State and ownership
routerd separates declared intent from observed state.
YAML is the intent you manage.
SQLite, lease files, and events.jsonl are state that routerd and its dedicated daemons observe.
Where state lives
Release installs use /usr/local/etc/routerd/router.yaml for the canonical
configuration and /usr/local/sbin for routerd binaries.
Linux state defaults:
| Kind | Example |
|---|---|
| routerd state database | /var/lib/routerd/routerd.db |
| DHCPv6-PD lease | /var/lib/routerd/dhcpv6-client/wan-pd/lease.json |
| DHCPv4 lease | /var/lib/routerd/dhcpv4-client/wan/lease.json |
| PPPoE state | /var/lib/routerd/pppoe-client/<name>/state.json |
| HealthCheck state | /var/lib/routerd/healthcheck/<name>/state.json |
| Runtime sockets | /run/routerd/.../*.sock |
FreeBSD uses the same configuration and binary paths under /usr/local.
Its runtime sockets live under /var/run/routerd, and persistent state lives
under /var/db/routerd.
Ownership
Every host-side artifact routerd creates has an owning resource.
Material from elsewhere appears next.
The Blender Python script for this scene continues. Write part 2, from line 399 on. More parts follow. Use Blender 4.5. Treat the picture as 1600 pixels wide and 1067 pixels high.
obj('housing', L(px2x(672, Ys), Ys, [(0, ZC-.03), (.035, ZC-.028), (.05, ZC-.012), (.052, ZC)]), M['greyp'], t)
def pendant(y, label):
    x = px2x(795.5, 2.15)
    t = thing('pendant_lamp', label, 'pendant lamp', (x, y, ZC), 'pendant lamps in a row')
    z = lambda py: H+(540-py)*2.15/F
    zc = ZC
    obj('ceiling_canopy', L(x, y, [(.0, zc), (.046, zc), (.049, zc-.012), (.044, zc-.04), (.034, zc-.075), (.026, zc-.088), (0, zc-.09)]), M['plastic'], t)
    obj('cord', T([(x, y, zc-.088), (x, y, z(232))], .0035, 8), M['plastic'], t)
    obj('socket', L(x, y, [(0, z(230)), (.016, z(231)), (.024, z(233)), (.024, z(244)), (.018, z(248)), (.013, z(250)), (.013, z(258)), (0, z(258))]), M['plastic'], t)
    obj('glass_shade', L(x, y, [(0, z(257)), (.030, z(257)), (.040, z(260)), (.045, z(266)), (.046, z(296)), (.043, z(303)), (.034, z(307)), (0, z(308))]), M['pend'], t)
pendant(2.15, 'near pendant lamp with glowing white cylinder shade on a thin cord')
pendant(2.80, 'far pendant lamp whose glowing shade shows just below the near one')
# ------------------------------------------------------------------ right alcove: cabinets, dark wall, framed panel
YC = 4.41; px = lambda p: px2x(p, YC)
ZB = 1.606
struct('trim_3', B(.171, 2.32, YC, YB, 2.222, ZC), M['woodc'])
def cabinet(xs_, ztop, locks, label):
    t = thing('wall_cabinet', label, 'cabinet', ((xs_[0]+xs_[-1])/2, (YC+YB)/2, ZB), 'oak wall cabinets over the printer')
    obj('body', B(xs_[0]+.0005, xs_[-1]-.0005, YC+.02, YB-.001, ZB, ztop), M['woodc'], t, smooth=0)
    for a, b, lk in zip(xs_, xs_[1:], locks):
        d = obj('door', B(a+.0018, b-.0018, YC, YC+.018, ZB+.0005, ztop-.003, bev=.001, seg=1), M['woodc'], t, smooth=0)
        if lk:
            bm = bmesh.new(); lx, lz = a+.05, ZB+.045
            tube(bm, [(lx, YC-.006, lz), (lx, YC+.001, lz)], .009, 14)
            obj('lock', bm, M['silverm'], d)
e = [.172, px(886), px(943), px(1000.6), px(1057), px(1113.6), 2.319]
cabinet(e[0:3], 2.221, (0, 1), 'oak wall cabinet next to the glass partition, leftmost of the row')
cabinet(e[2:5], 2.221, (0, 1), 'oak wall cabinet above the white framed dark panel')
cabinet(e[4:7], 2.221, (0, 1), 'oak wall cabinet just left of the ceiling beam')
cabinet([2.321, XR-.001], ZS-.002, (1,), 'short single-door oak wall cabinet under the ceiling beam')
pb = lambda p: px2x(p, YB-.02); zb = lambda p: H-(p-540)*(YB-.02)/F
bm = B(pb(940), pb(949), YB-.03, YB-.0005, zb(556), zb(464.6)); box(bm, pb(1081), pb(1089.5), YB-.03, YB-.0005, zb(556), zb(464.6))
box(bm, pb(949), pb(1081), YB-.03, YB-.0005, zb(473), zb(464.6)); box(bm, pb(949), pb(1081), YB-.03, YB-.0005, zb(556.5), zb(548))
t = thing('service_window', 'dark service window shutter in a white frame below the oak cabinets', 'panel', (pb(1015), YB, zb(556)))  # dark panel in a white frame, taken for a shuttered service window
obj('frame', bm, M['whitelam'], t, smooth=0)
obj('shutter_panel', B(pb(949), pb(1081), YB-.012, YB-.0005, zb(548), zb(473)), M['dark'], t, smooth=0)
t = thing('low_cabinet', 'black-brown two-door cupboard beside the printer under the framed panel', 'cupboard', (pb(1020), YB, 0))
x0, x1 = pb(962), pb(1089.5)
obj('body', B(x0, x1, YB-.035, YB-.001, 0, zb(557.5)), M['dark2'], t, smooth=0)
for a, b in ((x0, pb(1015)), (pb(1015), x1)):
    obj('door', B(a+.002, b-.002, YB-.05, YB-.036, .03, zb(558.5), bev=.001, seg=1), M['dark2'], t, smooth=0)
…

For example, the dnsmasq configuration is owned by the DHCP and RA resources,
the routerd-dns-resolver configuration by DNSResolver and DNSZone, the
nftables NAT table by NAT44Rule, and the aggregate TCP MSS clamp table by the
top-level Router.
Knowing the owner answers three questions:
- Is this artifact safe for routerd to modify?
- When the resource is removed from YAML, should routerd remove the host-side artifact too?
- Does routerd adopt an existing object, or create a new one from scratch?
The owner key is apiVersion/kind/name; apply generation is not part of that
identity. Resource status includes owner and lifecycle metadata so the stale
status path can distinguish routerd-managed resources from adopted or external
objects.
Lifecycle GC
routerd keeps an ownership ledger for concrete host artifacts and stores object
status for resources that need resource-specific teardown. During apply, serve
startup, and delete flows, the generic GC planner compares those records with the
same effective config that apply uses: startup YAML after when filtering,
active dynamic config, and generated SAM resources.
The resulting plan can remove owned artifacts, run resource teardown, forget ledger rows, delete stale status rows, record events, and create the state backup required before destructive cleanup. Unsupported OS integrations are skipped instead of being forced, and adopted or externally managed statuses are left alone.
For the concrete resource-to-artifact map and teardown contracts, see Resource ownership.
Don't act on stale state
Leases and observed values are useful, but acting on stale data is dangerous.
DHCPv6-PD prefixes in particular are propagated downstream only while they are confirmed Bound.
When that confirmation is missing, routerd suppresses the matching AAAA records, RA, DHCPv6 server, and LAN IPv6 address applications instead of advertising broken connectivity.
Events
routerd and its daemons record state changes as events.
Events are persisted in the SQLite events table and in per-daemon events.jsonl files.
EventRule and DerivedEvent consume that stream to synthesize virtual state changes.
Apply generations
The generation value in status output is the latest committed apply generation.
It is incremented when routerctl apply changes the host-side intent store and records a completed apply in SQLite.
It is not a reconcile loop counter.
Dry-run plans, daemon events, health checks, and periodic controller runtime reconciliation do not increment it.
New apply generations store the YAML snapshot that was applied.
The Web Console uses those snapshots to show a read-only generation history and unified diffs between stored generations.
Rows created before YAML snapshot storage was introduced remain valid history, but they cannot be diffed.
Stateful packet filters
On Linux, routerd updates managed nftables tables with a single nft -f transaction.
Generated rulesets create the managed table if needed, flush that table, and then load the replacement chains in the same nftables batch.
For named sets owned by routerd, such as firewall zone interface sets and
client-policy MAC sets, the generated ruleset destroys the managed set before
defining it again. That prevents removed set elements from surviving a reload.
routerd does not delete a live NAT or filter table before adding the replacement table.
Existing conntrack entries therefore remain attached to the kernel state table during routerd restarts and normal configuration changes.
On FreeBSD, routerd loads generated pf rules with pfctl -f.
pf keeps the existing state table across rule reloads unless states are explicitly flushed.
routerd does not flush pf states during normal apply.